Those Bumbling Bureaucrats and Their Missing Centenarians
Sunday, August 15, 2010
Japan has issues, just like any other nation on Earth. The problem is, Japan tends to boast of its accomplishments and then run from the truth when those accomplishments are proved to be less than stellar. Japan's economic prowess has been one of the most overhyped and misunderstood phenomenons of my lifetime. Would you want their economy? If you're Sudan, Botswana or Serbia, absolutely. If you're the United States, no way.
This is yet another example of how Japan's boasting has gotten in the way of reality:
Japan has long boasted of having many of the world’s oldest people — testament, many here say, to a society with a superior diet and a commitment to its elderly that is unrivaled in the West.

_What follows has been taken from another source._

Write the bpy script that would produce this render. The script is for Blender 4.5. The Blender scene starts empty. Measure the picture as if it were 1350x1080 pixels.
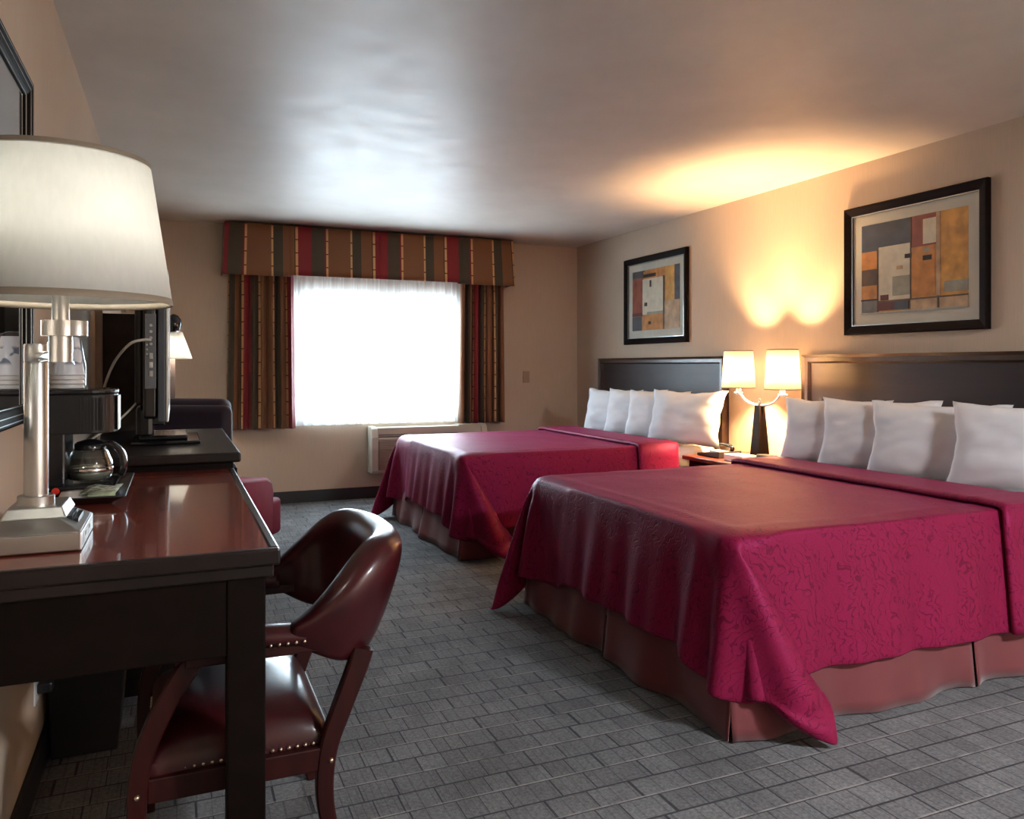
# hotel room with two beds, writing desk and window
EXPOSURE = 1.6
WALLC = (0.53, 0.43, 0.335)
CEILA = (0.56, 0.52, 0.47)
CEILB = (0.64, 0.6, 0.55)
CARA = (0.12, 0.122, 0.128)
CARB = (0.16, 0.165, 0.17)
COVC = (0.2, 0.0105, 0.045)
BEDW = 55
CORW = 6
DESKW = 1.7
ENTW = 75
ENTC = (0.93, 0.95, 1.0)
SKYW = 12
import bpy, bmesh, math, random
from mathutils import Vector, Matrix, noise
random.seed(7)
SC = bpy.context.scene
COL = SC.collection
PI = math.pi

# ------------------------------------------------------------------ camera
CAM_F, YAW, HOR, EYE = 1041.5, 0.403, 482.6, 1.218
cam_d = bpy.data.cameras.new('camera'); cam = bpy.data.objects.new('camera', cam_d); COL.objects.link(cam)
cam_d.sensor_width = 36; cam_d.lens = 36*CAM_F/1350; cam_d.shift_y = -(540-HOR)/1350
cam_d.clip_start = .02
cam.location = (0, 0, EYE); cam.rotation_euler = (PI/2, 0, -YAW)
SC.camera = cam
vs = SC.view_settings
vs.view_transform = 'Standard'; vs.look = 'None'; vs.gamma = 1; vs.use_curve_mapping = False; vs.exposure = EXPOSURE
SC.cycles.use_denoising = True
SC.cycles.max_bounces = 10; SC.cycles.diffuse_bounces = 5; SC.cycles.transparent_max_bounces = 16
SC.cycles.sample_clamp_indirect = 6
SC.cycles.caustics_reflective = False; SC.cycles.caustics_refractive = False

XL, XR, YB, YF, ZC = -.375, 3.812, 7.228, -1.9, 2.44

# ------------------------------------------------------------------ materials
def new_mat(name):
    m = bpy.data.materials.new(name); m.use_nodes = True
    nt = m.node_tree
    return m, nt, nt.nodes['Principled BSDF']
def N(nt, t, **kw):
    n = nt.nodes.new(t)
    for k, v in kw.items():
        if k.startswith('i_'):
            n.inputs[k[2:].replace('_', ' ')].default_value = v
        else: setattr(n, k, v)
    return n
def coords(nt, kind='Object', scale=(1, 1, 1), rot=(0, 0, 0)):
    tc = N(nt, 'ShaderNodeTexCoord'); mp = N(nt, 'ShaderNodeMapping')
    mp.inputs['Scale'].default_value = scale; mp.inputs['Rotation'].default_value = rot
    nt.links.new(tc.outputs[kind], mp.inputs['Vector'])
    return mp.outputs[0]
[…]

That was before the police found the body of a man thought to be one of Japan’s oldest, at 111 years, mummified in his bed, dead for more than three decades. His daughter, now 81, hid his death to continue collecting his monthly pension payments, the police said.
Alarmed, local governments began sending teams to check on other elderly residents. What they found so far has been anything but encouraging.
A woman thought to be Tokyo’s oldest, who would be 113, was last seen in the 1980s. Another woman, who would be the oldest in the world at 125, is also missing, and probably has been for a long time. When city officials tried to visit her at her registered address, they discovered that the site had been turned into a city park, in 1981.
To date, the authorities have been unable to find more than 281 Japanese who had been listed in records as 100 years old or older. Facing a growing public outcry, the country’s health minister, Akira Nagatsuma, said officials would meet with every person listed as 110 or older to verify that they are alive; Tokyo officials made the same promise for the 3,000 or so residents listed as 100 and up.
The national hand-wringing over the revelations has reached such proportions that the rising toll of people missing has merited daily, and mournful, media coverage. “Is this the reality of a longevity nation?” lamented an editorial last week in The Mainichi newspaper, one of Japan’s biggest dailies.
This goes on everywhere; it's not a Japanese problem. But mummified since 1978? What the hell is that about?